McDermott: Yes, and it’s a wonderful thing to be able to step back and do it again. “Ultimate Hendrix” itself was an updated version of “Sessions” (McDermott’s 1995 book outlining details of all known Hendrix recording sessions as of that time. “Ultimate Hendrix,” published in 2008, expanded on that book with information about recently discovered tapes in addition to outlining all known Jimi Hendrix live performances from 1963-1970, and including details about individual shows where available).

Even the acquisition of all of the Ed Chalpin tapes (88 pre-fame studio and live recordings featuring Hendrix as sideman on guitar) is a study in itself.

I think it’s important for fans to see just how much music this man created over a very short but intense period of time. My hope with the book, and certainly with the booklets that we provide with the CDs, is to give people a sense of where Jimi was at that point in his life, what was going on and why it is significant.

Dow: The 1970 live material recorded in Hawaii has been rumored for upcoming release. Is that the next big project?

McDermott: It’s a project we’re going to do, but I can’t tell you if it’s next. That involves all kinds of other folks making decisions. It is an important project and it’s a cool story. There are some wonderful things that are still to come. I think they’ll be different from this album, obviously.

Dow: I’m looking forward to audiophile reissues of the first two Jimi Hendrix Experience albums (“Are You Experienced?” and “Axis: Bold as Love”) on SACD-hybrid. Those are due this summer, is that right?

McDermott: We’re working with a company in Salina, Kansas headed by Chad Kassem. It’s Quality Record Manufacturing and he has a retail arm called Acoustic Sounds. We’ve switched all of our vinyl manufacturing over to Chad starting with “Hendrix in the West” and they have done a wonderful job. Fans have really enjoyed the quality.

We’ve worked with Sony to keep the pricing down at a very reasonable rate. One of the dangers of vinyl is in overcharging for it and we don’t want to do that. That could stifle what is a growing market. It’s wonderful for people to hear the music in an analog form in a really good way.

On SACD, the market is more niche but there is certainly no objection on our side to doing it. It’ll be interesting to see the reaction to the upcoming SACDs for “Are You Experience” and “Axis: Bold as Love.” Hopefully if it’s positive, we can continue through the entire catalog.

We’ve done the work for them. Eddie was involved in that and Bernie Grundman is a wonderful mastering engineer that we’ve been working with since George Marino passed away. It’s in the good hands of the people of Kansas.

Dow: What is the most rewarding part of your job as catalog and archive manager for Experience Hendrix?

McDermott: I’m still a tremendous fan. This man’s music continues to inspire me and I feel very lucky to have the greatest job in the world.

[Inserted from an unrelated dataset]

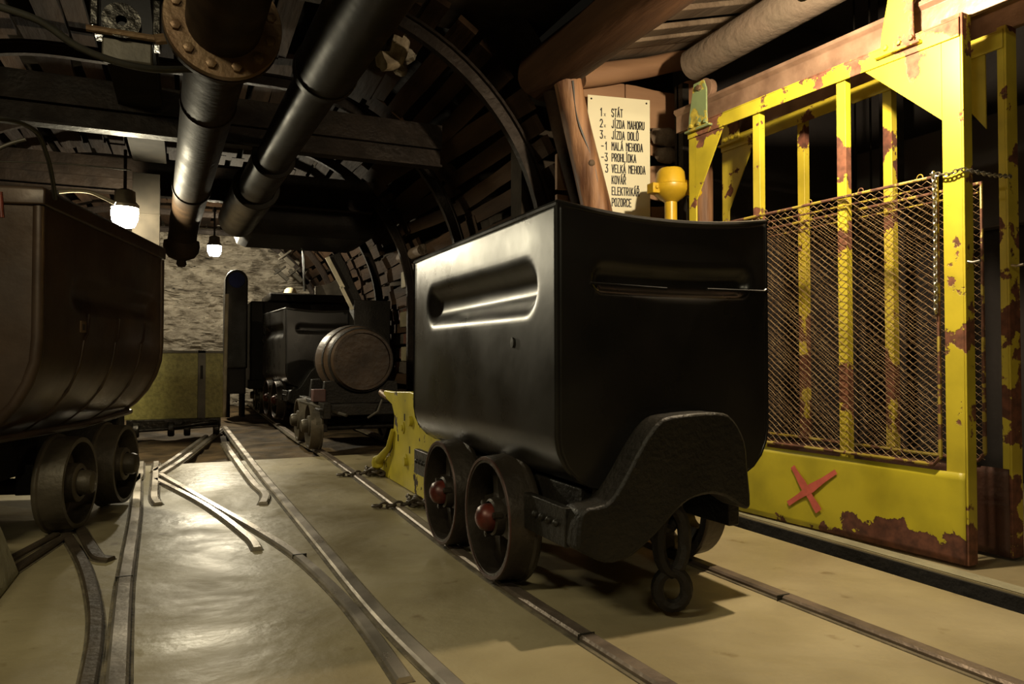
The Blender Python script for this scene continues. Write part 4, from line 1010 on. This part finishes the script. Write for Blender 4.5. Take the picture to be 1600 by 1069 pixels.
for x_ in (-.42, -.12, .02, .28):
    b = MB(); b.lathe([(.001, -.03), (.06, -.03), (.07, -.02), (.07, .02), (.06, .03), (.001, .03)], Matrix.Translation((x_, -.06, .075)) @ AX_X, 16); b.build('roller', M['oily'], bt2)

# ------------------------------------------------------------------ pipes overhead
def pipe(label, x, z, segs, m, collars, name='overhead_pipe'):
    """segs: (y0, y1, r)"""
    t = thing(name, label, 'pipe', (x, segs[0][0], z)); Y0 = segs[0][0]
    for (y0, y1, r_) in segs:
        b = MB(); n = 16; b.tube([(0, y0 - Y0 + (y1 - y0) * i / n, 0) for i in range(n + 1)], r_, 28); b.build('pipe_section', m, t)
    for (y, r_, l_) in collars:
        b = MB(); b.lathe([(r_ * .8, -l_ / 2), (r_, -l_ / 2), (r_, l_ / 2), (r_ * .8, l_ / 2)], Matrix.Translation((0, y - Y0, 0)) @ AX_Y, 32); b.build('collar', m, t, bev=.004)
    return t
fc = at(352, 42, z=2.0)
X1, Z1 = .20, 2.01
p1 = pipe('left overhead brown pipe with a bolted flange and a capped lower end', X1, Z1, [(.3, fc.y, .135), (fc.y, 6.9, .125)], M['piperust'], [(5.9, .135, .05), (3.9, .131, .03)])
p1.rotation_euler = (0, 0, .030)
b = MB(); Yf = fc.y - .3
b.lathe([(.125, -.018), (.208, -.018), (.210, -.014), (.210, .014), (.206, .018), (.13, .018)], Matrix.Translation((0, Yf, 0)) @ AX_Y, 48); fo = b.build('flange', M['flange'], p1)
b = MB(); b.lathe([(.125, .022), (.212, .022), (.212, .048), (.13, .05)], Matrix.Translation((0, Yf, 0)) @ AX_Y, 48); b.build('flange', M['piperust'], p1)
for k in range(12):
    a = 2 * PI * (k + .5) / 12
    b = MB(); b.lathe([(.019, 0), (.019, .016), (.012, .019), (.001, .019)], Matrix.Translation((.172 * math.cos(a), Yf - .018, .172 * math.sin(a))) @ Matrix.Rotation(PI / 2, 4, 'X'), 6); b.build('bolt', M['flange'], fo)
# capped lower end
b = MB(); P = [(0, 6.55, 0), (-.01, 6.75, -.03), (-.02, 6.95, -.12), (-.03, 7.05, -.22)]
b.tube([(x_, y_, z_) for x_, y_, z_ in P], [.125, .125, .12, .125], 24); b.build('elbow', M['piperust'], p1)
b = MB(); b.lathe([(.150, .05), (.155, .0), (.145, -.05), (.11, -.10), (.05, -.125), (.04, -.13), (.045, -.16), (.03, -.185), (.001, -.19)], Matrix.Translation((-.03, 7.05, -.24)), 28); b.build('end_cap', M['piperust'], p1)
X2, Z2 = .66, 2.03
p2 = pipe('right overhead glossy black pipe with collars, slanting beside the flanged pipe', X2, Z2, [(.3, 3.30, .135), (3.30, 4.9, .108), (4.9, 5.8, .130), (5.8, 7.2, .165)], M['pipe'], [(3.30, .142, .05), (4.9, .136, .03), (5.8, .172, .04)])
p2.rotation_euler = (0, 0, .034)
# dark duct under the crown
b = MB(); b.box((.45, 7.2, 1.93), (1.75, 8.4, 2.35)); o = tag(b.build('air_duct', M['darkiron'], bev=.12), 'broad dark air duct crossing under the roof beyond the pipes', 'duct')

# ------------------------------------------------------------------ overhead clutter at left
b = MB(); b.box((-.375, 3.1, 2.24), (-.145, 6.2, 2.29)); b.box((-.375, 3.1, 2.29), (-.36, 6.2, 2.36)); b.box((-.16, 3.1, 2.29), (-.145, 6.2, 2.36))
tag(b.build('cable_tray', M['tray'], bev=.003), 'flat grey overhead tray running along the roof left of the flanged pipe', 'cable tray')
b = MB(); b.box((-.40, 6.58, 1.3), (-.20, 6.63, 2.24)); b.box((-.402, 6.575, 1.62), (-.198, 6.58, 1.64)); b.box((-.402, 6.575, 1.9), (-.198, 6.58, 1.915))
tag(b.build('hanging_panel', M['tray'], bev=.004), 'upright grey panel hanging at the tray end beside the bright lamp', 'panel')
for k, (y, z, lb) in enumerate(((2.85, 2.50, 'nearest steel cross girder under the roof at upper left'), (4.9, 2.15, 'middle steel cross girder under the roof, behind the hose loop'), (6.95, 2.2, 'farthest steel cross girder above the bright lamp'))):
    b = MB(); s_ = [(-.05, -.22), (.05, -.22), (.05, -.055), (.006, -.055), (.006, .055), (.05, .055), (.05, .07), (-.05, .07), (-.05, .055), (-.006, .055), (-.006, -.055), (-.05, -.055)]
    b.sweep([(-1.75, y, z), (1.62, y, z)], s_, (0, 1, 0)); tag(b.build('cross_girder', M['arch'], smooth=20), lb, 'girder', 'roof cross girders')
# roof pulley unit
p = at(200, 62, y=3.3); pu = thing('roof_pulley', 'greasy pulley bracket hanging under the roof at upper left', 'pulley', p)
b = MB(); b.box((-.12, -.04, -.01), (.12, .04, .02)); b.box((-.13, -.05, .02), (-.10, .05, .16)); b.box((.09, -.05, -.02), (.12, .05, .16)); b.build('bracket', M['oily'], pu, bev=.006)
b = MB(); b.lathe([(.02, -.03), (.07, -.03), (.055, -.012), (.055, .012), (.07, .03), (.02, .03)], Mx((-.02, -.03, .05), PI / 2), 24); b.build('sheave', M['oily'], pu)
b = MB(); b.tube([(-.14, -.055, .0), (.14, -.055, .0)], .014, 8); b.tube([(.10, -.07, -.01), (.17, -.07, .01)], .022, 8); b.build('pin', M['flange'], pu)
b = MB(); b.box((-.09, -.03, -.10), (.09, .03, -.01)); b.build('clamp_block', M['greymetal'], pu, bev=.008)
def hose(name, pts, r, m, lb, cat='cable'):
    b = MB(); b.tube(smooth_path(pts, 6), r, 8); return tag(b.build(name, m, smooth=60), lb, cat)
hose('sagging_hose', [at(-20, 5, y=2.9), at(60, 32, y=2.95), at(120, 72, y=3.0), at(180, 96, y=3.05), at(240, 108, y=3.1), at(300, 108, y=3.2)], .014, M['cable'], 'thick black hose sagging across the upper left corner to the flanged pipe')
hose('looped_hose', [at(-10, 186, y=2.7), at(25, 190, y=2.8), at(58, 208, y=2.9), at(74, 245, y=3.0), at(82, 280, y=3.1), at(86, 310, y=3.2)], .008, M['cable'], 'thin dark hose arching over the brown cart\'s near end')
hose('thin_conduit', [at(-20, 240, y=3.4), at(15, 225, y=3.4), at(40, 218, y=3.4)], .008, M['greymetal'], 'short grey conduit ending inside the hose loop', 'conduit')
hose('roof_wire', [at(-10, 252, y=5.2), at(100, 256, y=5.2), at(205, 266, y=5.2)], .005, M['greymetal'], 'straight thin wire stretched above the brown cart to the hanging panel')
hose('arched_conduit', [at(92, 300, y=6.1), at(115, 298, y=6.1), at(140, 300, y=6.1), at(160, 308, y=6.1), at(180, 318, y=6.1)], .014, M['tube'], 'pale bent conduit leading to the bright lamp above the brown cart', 'conduit')
hose('red_cable', [at(0, 300, y=2.9), at(3, 340, y=2.9)], .008, M['redpaint'], 'short red lead hanging at the left frame edge')
hose('bent_wire', [at(470, 330, y=8.2), at(473, 380, y=8.2), at(476, 455, y=8.2)], .012, M['cable'], 'vertical black cable hanging before the far arch, right of the locomotive lamp')
hose('fine_cable', [at(463, 378, y=8.1), at(474, 395, y=8.1), at(476, 430, y=8.1)], .006, M['cable'], 'thin curved cable beside the vertical black cable')

# far services on the right shoulder
for k, (a, c, lb) in enumerate(((at(512, 400, y=8.0), at(548, 482, y=8.0), 'pale slanting strip of the far wall fitting, upper of the two'), )):
    pass
ft = thing('strip_fitting', 'two pale slanting strips on the arch wall above the barrel', 'fitting')
b = MB(); b.bar(at(511, 402, y=7.9), at(536, 450, y=7.9), .045, .03, (0, 1, 0)); b.build('upper_strip', M['tube'], ft, bev=.003)
b = MB(); b.bar(at(533, 448, y=7.9), at(551, 484, y=7.9), .035, .03, (0, 1, 0)); b.build('lower_strip', M['tube'], ft, bev=.003)
b = MB(); b.bar(at(522, 398, y=7.97), at(562, 484, y=7.97), .12, .07, (0, 1, 0)); b.build('backing_case', M['darkiron'], ft, bev=.006)
b = MB(); p = at(590, 470, y=8.0); b.box((p.x - .28, 7.9, .62), (p.x + .12, 8.15, 1.38)); tag(b.build('dark_cabinet', M['darkiron'], bev=.01), 'dark steel cabinet against the arch wall behind the barrel', 'cabinet')
b = MB(); p0 = at(492, 455, y=9.2); b.prism([(0, 0), (.36, 0), (.36, .26), (.18, .14), (0, .10)], .02, Matrix.Translation((p0.x, 9.2, 1.53)) @ Matrix.Rotation(PI / 2, 4, 'X')); tag(b.build('grey_plate', mat('pale_grey_sheet', (.42, .38, .32), .6), bev=.002), 'pale grey sloping sheet standing behind the locomotive roof', 'sheet')
for k, (u, v, lb) in enumerate(((448, 405, 'uppermost valve clamp on the far arch'), (462, 430, 'middle valve clamp on the far arch'), (440, 428, 'clamp joining the far arch halves, lowest of the group'))):
    c = at(u, v, y=12.3 if k else 11.0); b = MB(); b.bar(c + Vector((-.10, 0, .08)), c + Vector((.10, 0, -.10)), .08, .06); b.tube([c + Vector((-.12, -.05, -.02)), c + Vector((.06, -.05, .12))], .018, 6)
    tag(b.build('arch_clamp', M['greymetal'], bev=.006), lb, 'clamp', 'clamps at the far arch')

# ------------------------------------------------------------------ lamps
def lamp_box(loc, lb, s=.075, power=0, wire_top=None):
    t = thing('gallery_lamp', lb, 'lamp', loc, 0, 'lit gallery lamps')
    b = MB(); b.lathe([(.001, -s), (s * .7, -s * .95), (s * .95, -s * .4), (s, .2 * s), (s * .95, s * .6)], None, 20); b.build('glass', M['lampglow'], t)
    b = MB(); b.lathe([(s * 1.02, s * .55), (s * 1.05, s * .8), (s * .8, s * 1.1), (s * .75, s * 1.9), (s * .3, s * 2.1), (.001, s * 2.1)], None, 20); b.build('housing', M['greymetal'], t)
    if wire_top:
        b = MB(); b.tube([(0, 0, s * 2), (0, 0, wire_top)], .012, 6); b.build('suspension_rod', M['darkiron'], t)
    return t
lamp_box(L2, 'bright lamp hanging over the brown cart\'s far corner beside the grey panel', .095, wire_top=.5)
lamp_box(L3, 'small bright lamp hanging before the grey rock face', .085, wire_top=.55)
lamp('panel_lamp_light', 'POINT', L2 + Vector((0, 0, -.03)), 90, (1, .88, .6), .06)
lamp('rock_lamp_light', 'POINT', L3 + Vector((0, 0, -.03)), 210, (1, .88, .64), .05)
gt = thing('gate_lamp', 'caged lamp hung just above the top frame edge before the gates', 'lamp', (GATE_LAMP[0], GATE_LAMP[1], GATE_LAMP[2] + .06))
b = MB(); b.lathe([(.03, .0), (.035, .03), (.03, .09), (.01, .1), (.001, .1)], None, 16); b.build('socket', M['darkiron'], gt)

shield = MB(); A_ = Vector((.93, 0, -.36)).normalized(); Q = A_.to_track_quat('Z', 'Y').to_matrix().to_4x4()
shield.lathe([(.002, -.065), (.035, -.058), (.060, -.038), (.075, .0)], Matrix.Translation(Vector((-.022, 0, -.055))) @ Q, 24)
shield.build('light_shield', M['darkiron'], gt, solid=.003)  # unseen shield added to keep the lamp off the arch and roof

gb = MB(); gb.lathe([(.001, -.02), (.014, -.014), (.02, 0), (.014, .014), (.008, .05)], Matrix.Translation((0, 0, -.06)), 14); gb.build('glass', M['bulb'], gt)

The inspiration comes in so many different ways, whether its finding some footage or finding music. I liken it to the people who are searching for the lost wire recording of Robert Johnson or rediscovering a great author like Raymond Chandler. You can’t wait to tell your friends and neighbors ‘Hey, listen to this.’ Hendrix still does it. The music excites you, it excites me and I find great joy in the sharing process.

To me, that’s the exciting part. As I always say, Jimi does the heavy lifting, all we have to do is tell you how, where, why it's cool, this is where it fits into this life and career. From there it becomes part of this unique personal experience that people have with Jimi. The music caught you at a certain time in your life and it made a really deep connection.

The joy for me is that we’re able to share the music and do it in a way that has kept Jimi’s profile high. We haven’t had to do it artificially – his music did that. We just had to consistently do our best to restore his work and share it in a way that is understandable. The talent and intrinsic value of the art is what makes the continual connection. Successive generations find it. You don’t have to work any voodoo on it, people just know. He’s the guy.

Just hearing about an album like “Both Sides of the Sky” will make some people say ‘You know, I never got around to getting “Electric Ladyland.” I should get that before I get this one.’ Once you dip your toe in the water, Jimi’s got you. You’re going to like it all.